LONDON – Scottish writer Ali Smith's "The Accidental" has been named novel of the year in Britain's prestigious Whitbread Book Awards.
Smith — best known as a short-story writer — won the best novel category Tuesday for her first full-length novel, the tale of an enigmatic young woman who disturbs a family's uneventful holiday in an English town.
Finalists included Nick Hornby's "A Long Way Down" and Salman Rushdie's "Shalimar the Clown."
The panel of judges described the book as "a glorious work of fiction that inspired both laughter and sadness and that none of us could stop reading."
Smith, 43, said it was "as great a surprise to have reached its final list as it was to be listed at all, especially on such a tough and wide-ranging shortlist and in a year when there's been such strong fiction.
"I still can't quite believe it. I've been very lucky," said Smith, who has twice been shortlisted for the Booker Prize.
The Whitbread prizes are awarded in five categories — novel, first novel, poetry, biography and children's book.
Each category winner receives $8,700. One of the five will receive the $43,000 Whitbread Book of the Year Award on Jan. 24.
The first novel award went to Malaysian-born Tash Aw for "The Harmony Silk Factory," set in his native country in the 1930s and 40s.

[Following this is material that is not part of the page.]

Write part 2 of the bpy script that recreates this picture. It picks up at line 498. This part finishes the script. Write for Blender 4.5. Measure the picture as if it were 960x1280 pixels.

Christopher Logue won the poetry category for "Cold Calls," a modern reworking of Homer's "Iliad." Hilary Spurling took the biography prize for "Matisse the Master," while Kate Thompson's "The New Policeman" won the children's book award.
British retail and leisure group Whitbread Group PLC announced last year that it would no longer sponsor the prizes, which were founded in 1971 and are open to residents of Britain and the Republic of Ireland. A search is underway for a new backer.